Traditionally, these bonuses have been declared as vesting bonuses, which once granted cannot be taken away, and non-vesting bonuses, which can be taken away if there is exceptional poor performance either as a result of poor asset management (as in the case of Fedsure) or extreme market conditions (as we currently have). The problem with this structure is that in the years of extremely poor performance, the investment reserves disappear and the capital may not be sufficient to meet the payments implied by bonuses already declared.

The result is that in the good years, following a market crash, reserves have to be built up again, which may result in low bonuses for a number of years. This can mean that at times members who leave the fund may be cross-subsidised by future members, as the exiting members take their capital and whatever accumulated bonuses they have, even though the value of the underlying investments may be far less, while the new and remaining members must make up the losses.

However, the reverse also happens when there are strong reserves. Effectively you are buying assets which are worth more than the price you are paying in contributions The result is that on an ongoing basis one class of members is nearly always cross-subsidising another class.

With the next generation of these products, which were introduced a few years ago, bonuses once granted vest (they cannot be removed). However, the cross-subsidisation problem still remained.

The latest generation product enables each member's funds to be managed separately, so that there is no cross-subsidisation, but the bonuses are vesting. In other words, both your capital and all historical returns are guaranteed. If there is a shortfall because of market conditions in the actual value of your underlying investment, the shortfall is made up by the life assurance company using shareholder money.
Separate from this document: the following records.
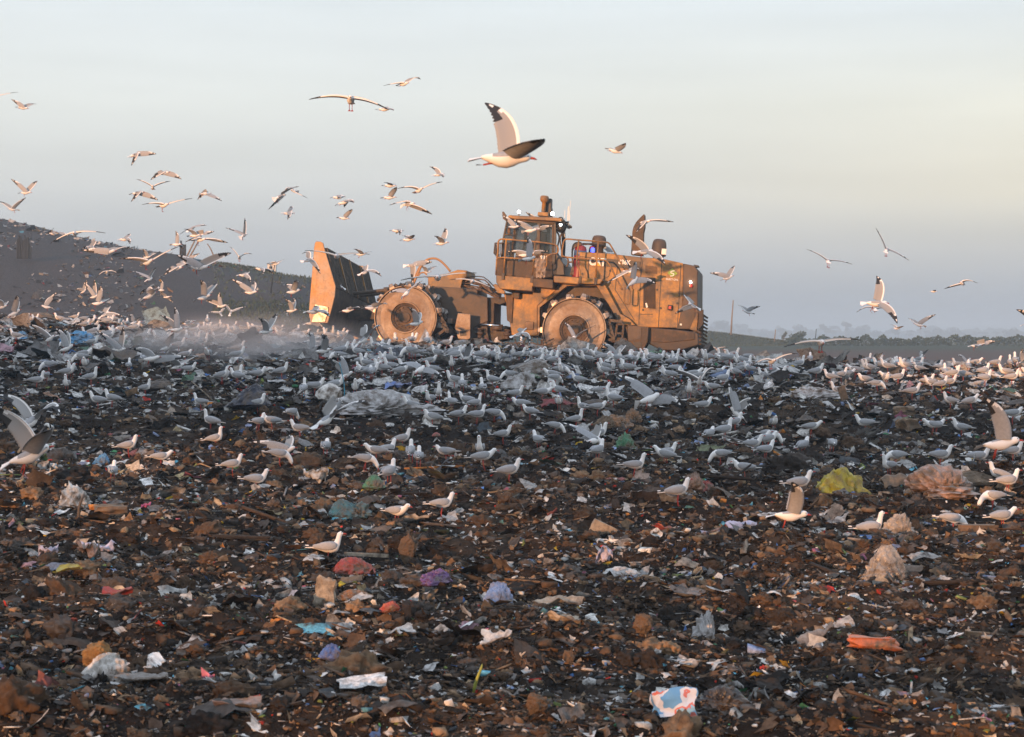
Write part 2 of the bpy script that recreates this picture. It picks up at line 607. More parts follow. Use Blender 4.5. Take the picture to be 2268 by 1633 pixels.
scatter(20230, 10.3, 27, .0125, [('sheet', .72), ('box', .20), ('stick', .08)], wts=WHITW)
scatter(142, 10.6, 34, .085, [('lump', 1.0)])
scatter(4284, 33, 70, .062, [('crumple', .74), ('lump', .20), ('stick', .06)])
m_lit = mat("loose_rubbish", (0, 0, 0), rough=.8, attr=True, noise=.25, nscale=30, bump=.25, bscale=60, spec=.10,
            dirt=(.045, .032, .024), dirt_amt=.32, dirt_scale=9.0)
litter = np_mesh("litter", np.concatenate(litV), [np.concatenate(litT), np.concatenate(litQ)], m_lit, np.concatenate(litC))
tag(litter, "countless scraps of plastic, paper, rag and clay clods spread over the whole landfill", "litter", kind="stuff")
litV = litT = litQ = litC = None
# ---------------------------------------------------------------- the landfill compactor
M_PAINT = mat("yellow_paint", (.45, .21, .028), rough=.5, noise=.18, nscale=2.5, dirt=(.12, .075, .042), dirt_amt=.54, dirt_scale=2.2, bump=.06, bscale=6, grime=.34)
M_PAINTD = mat("dirty_paint", (.20, .10, .03), rough=.7, noise=.2, nscale=3, dirt=(.065, .045, .03), dirt_amt=.66, dirt_scale=2.6, bump=.1, bscale=9, grime=.6)
M_GREY = mat("grey_paint", (.05, .04, .034), rough=.6, noise=.2, nscale=4, dirt=(.10, .065, .04), dirt_amt=.5, dirt_scale=3)
M_DARK = mat("grimy_steel", (.045, .038, .034), rough=.7, noise=.3, nscale=6, dirt=(.12, .09, .065), dirt_amt=.45, dirt_scale=5, bump=.2, bscale=18)
M_BLACK = mat("black_rubber", (.014, .014, .015), rough=.5)
M_DRUM = mat("worn_drum_steel", (.23, .20, .18), rough=.5, metal=.35, noise=.22, nscale=2.4, dirt=(.13, .085, .055), dirt_amt=.48, dirt_scale=1.7, bump=.15, bscale=14, grime=.4)
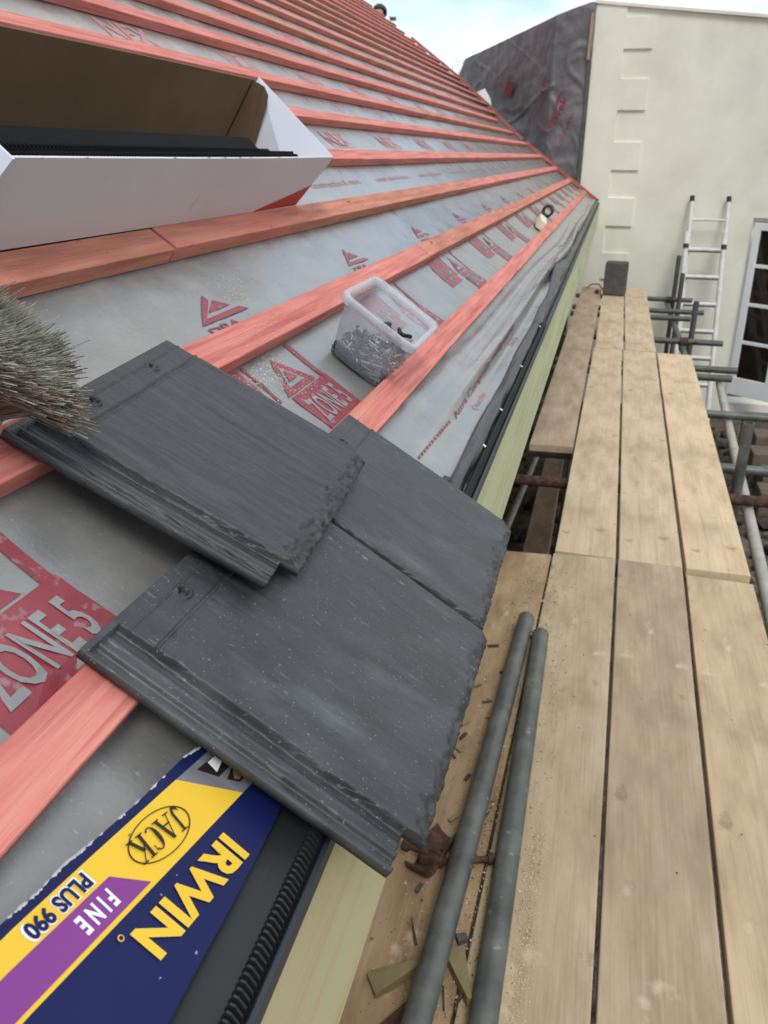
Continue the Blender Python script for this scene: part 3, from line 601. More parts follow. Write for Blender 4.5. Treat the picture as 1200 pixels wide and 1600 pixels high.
# ------------------------------------------------------------ broom
br = empty('broom', RP(.35, .56, .03), 'soft grey-brown bristle broom head lying against the upper slate at the left edge', 'broom')
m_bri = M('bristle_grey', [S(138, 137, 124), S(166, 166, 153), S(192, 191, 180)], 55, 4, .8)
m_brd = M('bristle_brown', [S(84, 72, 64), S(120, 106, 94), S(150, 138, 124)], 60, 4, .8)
m_stock = M('broom_stock', [S(170, 146, 104), S(196, 172, 130)], 8, 4, .6, (3, .6, 3))
bd_ = Vector((-.40, .22, .88)).normalized()          # bristle direction in (s, y, h)
la = Vector((.62, -.78, .0)).normalized(); wa = la.cross(bd_).normalized(); la = bd_.cross(wa).normalized()
bc = Vector((.285, .598, .018)) + la * .112
mb = MB(); v = []
for q in (-.012, .014):
    for a, b in ((-.105, -.024), (.14, -.024), (.14, .024), (-.105, .024)): v.append(RP(*(bc + la * a + wa * b + bd_ * q)))
mb.hexa(v); mb.build('stock', m_stock, br, bevel=.004)
mb = MB()
for i in range(13000):
    a = random.uniform(-.100, .135); b = random.uniform(-1, 1) * .022
    p = bc + la * a + wa * b + bd_ * .01; ln = .064 * random.uniform(.86, 1.04)
    sp = Vector((random.gauss(0, .09), random.gauss(0, .09), random.gauss(0, .09))) + wa * (b / .022 * .42) + la * ((a - .02) / .12 * .45)
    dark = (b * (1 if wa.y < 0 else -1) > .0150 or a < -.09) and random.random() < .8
    pts = []
    for t in (0, .5, 1):
        q = p + (bd_ + sp * t) * ln * t; q = q + Vector((0, 0, -.004 * t * t)); q.z = max(q.z, .017 if q.x < .29 else .004); pts.append(RP(*q))
    r0 = .00075
    d = (pts[2] - pts[0]).normalized(); A = d.orthogonal().normalized() * r0; Bv = d.cross(A)
    vs = []
    for j, pt in enumerate(pts):
        k_ = 1 - .15 * j; vs += [pt + A * k_, pt - A * .5 * k_ + Bv * .87 * k_, pt - A * .5 * k_ - Bv * .87 * k_]
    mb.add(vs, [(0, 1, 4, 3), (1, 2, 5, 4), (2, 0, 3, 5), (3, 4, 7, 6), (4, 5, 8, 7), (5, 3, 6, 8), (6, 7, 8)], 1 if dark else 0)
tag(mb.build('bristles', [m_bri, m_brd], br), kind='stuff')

# ------------------------------------------------------------ small things on the roof
mb = MB(); mb.box((.078, 4.62, -.022), (.118, 4.86, .022), T=lambda a, y, b: RP(a + .1 * (y - 4.62), y, b))
tag(mb.build('wood_offcut', M('pale_softwood', [S(214, 206, 178), S(228, 222, 198)], 12, 3, .7), loc=RP(.1, 4.7, 0), bevel=.002), 'small pale wood offcut above the lowest batten, beside the black tape roll', 'wood offcut')
mb = MB(); cc = Vector((.13, 5.25, .008)); ring = []
for k in range(28):
    a = 2 * math.pi * k / 28
    for r_, o_ in ((.036, -.02), (.036, .02), (.022, .02), (.022, -.02)): ring.append(RP(cc.x + r_ * math.cos(a) * .9, cc.y + o_ * 3 + r_ * math.cos(a) * .5, cc.z + .012 + r_ * math.sin(a)))
mb.add(ring, [(4 * k + j, 4 * k + (j + 1) % 4, (4 * k + 4) % 112 + (j + 1) % 4, (4 * k + 4) % 112 + j) for k in range(28) for j in range(4)], 0, True)
tag(mb.build('tape_roll', m_blackpl, loc=RP(*cc)), 'black roll of tape standing above the lowest batten, beside the pale offcut', 'tape roll')
mb = MB()
for k in range(3):
    a = 2.0 + k; mb.add([RP(.095, 1.56 + .02 * k, -.024), RP(.105 + .01 * math.cos(a), 1.575 + .02 * k, -.002), RP(.088, 1.585 + .02 * k, -.020), RP(.10, 1.55 + .02 * k, -.012)], [(0, 1, 2), (0, 2, 3), (0, 1, 3)])
tag(mb.build('bark_chip', M('bark', [S(70, 66, 54), S(110, 108, 92)], 20, 3, .9), loc=RP(.1, 1.57, -.02)), 'dark curled bark chip on the underlay just beyond the nail tub', 'bark chip')
mb = MB(); random.seed(21)      # sawdust on underlay and batten near the tub
for (cs_, cy_, rs, ry, nn_) in ((.205, 1.10, .025, .10, 420), (.16, 1.16, .03, .07, 160), (.36, 1.30, .035, .08, 160), (.26, 1.20, .02, .04, 60)):
    for i in range(nn_):
        s = random.gauss(cs_, rs * .6); y = random.gauss(cy_, ry * .6); L_ = random.uniform(.0008, .0024); a = random.random() * 6.28
        onb = any(lo < s < hi for lo, hi in zip(LOW, ROWS)); h = (.0018 if onb else hm(s, y) + .003)
        mb.add([RP(s, y, h), RP(s + L_ * math.cos(a), y + L_ * math.sin(a), h + .0008), RP(s + L_ * math.cos(a + 1), y + L_ * math.sin(a + 1), h)], [(0, 1, 2)])
tag(mb.build('sawdust', M('sawdust_pale', [S(186, 180, 150), S(210, 204, 176)], 30, 2, .9), loc=RP(.2, 1.1, 0)), 'pale sawdust sprinkled on the underlay and batten above the nail tub', 'sawdust', kind='stuff')

# ------------------------------------------------------------ scaffold boards
ZB = -1.33
def board(p, mat, lab, z=ZB, th=.038):   # p: near-left, near-right, far-right, far-left (x, y)
    n = 16; vs = []; sdn = p[0][0] * 9 + p[0][1]
    for i in range(n + 1):
        t = i / n
        l_ = Vector(p[0]).lerp(Vector(p[3]), t); r_ = Vector(p[1]).lerp(Vector(p[2]), t); dz = .0025 * nz3(t * 3, sdn); e = .0012 * nz3(t * 6, sdn + 3)
        vs += [(l_.x + e, l_.y, z - th + dz), (r_.x - e, r_.y, z - th + dz), (r_.x - e, r_.y, z + dz), (l_.x + e, l_.y, z + dz)]
    fs = [(0, 1, 2, 3), tuple(4 * n + k for k in (3, 2, 1, 0))] + [(4 * i + k, 4 * i + (k + 1) % 4, 4 * i + 4 + (k + 1) % 4, 4 * i + 4 + k) for i in range(n) for k in range(4)]
    c = (Vector(p[0]) + Vector(p[2])) / 2
    tag(MB().add(vs, fs).build('scaffold_board', mat, loc=(c.x, c.y, z), bevel=.003), lab, 'scaffold board', 'scaffold boards forming the walkway')
g = .003
board([(-.345, -.9), (-.155 - g, -.9), (-.085 - g, 2.845), (-.31, 2.83)], m_board[4], 'dusty brown scaffold board nearest the fascia, under the two loose tubes and the rusty coupler')
board([(-.150, -.9), (.070 - g, -.9), (.141 - g, 2.87), (-.082, 2.86)], m_board[5], 'near scaffold board just right of the two loose tubes, grey-tan and clean')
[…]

The other significant factor is that there is a cost for the guarantees offered by smoothed bonus products, which will result in you receiving a lower average performance than a market-linked investment.

An age-appropriate approach

So the question is, what do you choose and when? You should have your retirement funds invested in equity-based, market-linked products when you are young. Equity markets will rise and fall, but in the long run they have historically out-performed inflation, and you do not have guarantee costs nibbling away at your returns.

However, at least five years before you retire, you should start phasing your funds into a capital guaranteed smooth/stable bonus investment to ensure that by the time you retire and want your money, you will not be subject to any violent market fluctuations. You should transfer about 20 percent a year into the smoothed bonus product to smooth out any market fluctuations, rather than switch all your funds at once.

If you are really cautious, using a money market fund as the underlying investment in the years before retirement may be an option, because you will have no equity market risk and consequently the risk of low future bonuses and of non-vesting bonuses will be removed. However, you face the risk of receiving a return that is less than inflation, particularly after tax.